One could say that Dylan evened out the karmic score by signing on to Ochs’ 1973 post-junta Chile benefit and being a major factor in packing Madison Square Garden. Yet there’s also the talk of how not being included on Dylan’s Rolling Thunder Revue – the closet thing to a Greenwich Village folk boom reunion ever – was a precipitating factor in his suicide. (I prefer the thinking that the potential for suicide is endemic in some people, and where any blame should lie).

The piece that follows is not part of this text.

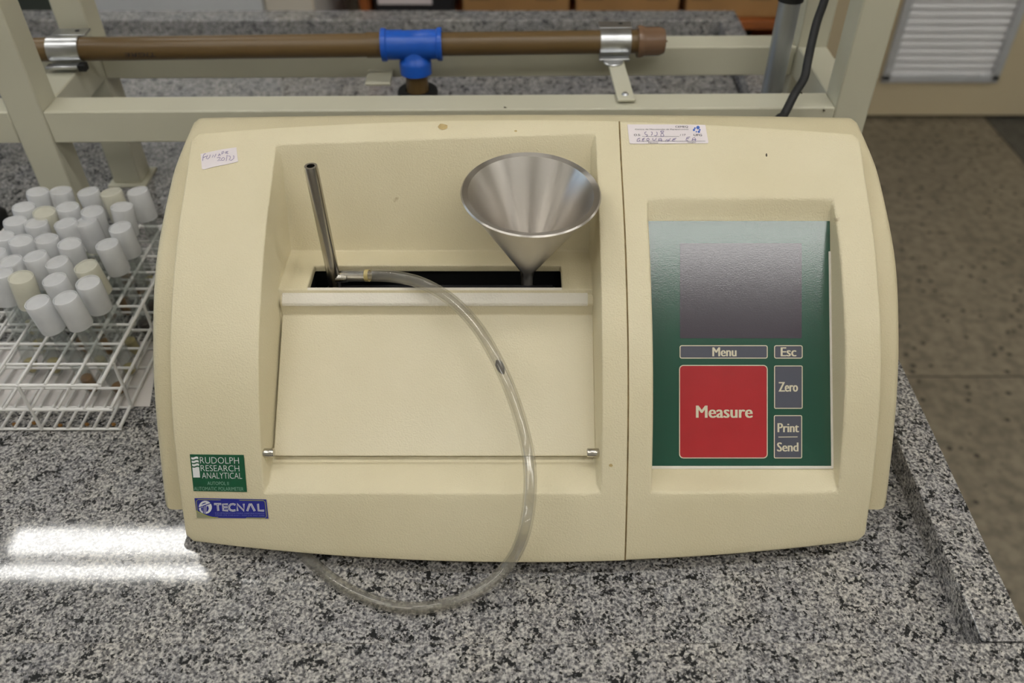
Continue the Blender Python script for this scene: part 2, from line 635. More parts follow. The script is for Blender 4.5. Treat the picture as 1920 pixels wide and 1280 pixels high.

But the difference in human and artistic qualities is instructive. I can safely say that Dylan is ruthless, to people in his youth as he fervently pursued success, but in a more revealing way all along, about his art (which is to say that ruthlessness, when not directed at people, can be a useful and powerful personal tool). There But For Fortune shows Ochs to be far differently characterized as an earnest man, maybe too much so.

Yes, Ochs wrote some truly monumental political songs. The film also shows he wrote many one can simply say are solid and whose impact died with the times they were written in. His later efforts to show he wasn’t a one-trick pony have their fine musical moments. But Ochs seemed to go from sailing on the winds of the zeitgeist in the early to mid 1960s to being sadly out of sync with it as an artist.

And that may represent a lack of the artistic ruthlessness that Dylan mastered, which includes a canny knack for drawing from many zeitgeists to create music that works and sells in its day as well as, in his case, a large catalog of timeless songs. And the wisdom to know that being the best popular artist and entertainer as one can be is the prime directive that comes before anything else. Or in short, being a ruthless musical survivor.

Significantly, Ochs was also plagued by alcoholism, bipolar disorder, and it seems, in his final days, the onset of schizophrenia. Then again, I have at times fancied a theory that Dylan is an ambulatory paranoid schizophrenic. Great artistry comes with its burdens, quirks and baggage. And obligations, especially when artists that have been ruthless enough to succeed in the long term at their art and being entertainers. Those who might have some impact today, in times that all but scream for trenchant political music, are all but silent and/or can’t create the art will connect on the political topics.

It wasn’t fortune that felled Phil Ochs but so many other things, and though he had the goods to possibly be a lasting star of some sort, mastering the musical artistic mission requires some sharp personal qualities, ruthlessness of some sort among them. The man we meet in the film seems in fact (and admirably) naïve. We can never be sure in theory whether Ochs could have sustained as an artist or not if maybe his life had taken a few different turns.

I can’t help but wonder what he might have to sing about all that’s in the air today. Because when Ochs was a man of the moment, he did nail what had to be said with warmth, accuracy, at times keenly aimed humor, and a knack for composing the rousing song. In the final analysis, at his best Ochs was one of the most gifted writers and singers of political songs in the folk music scene of the 1960s.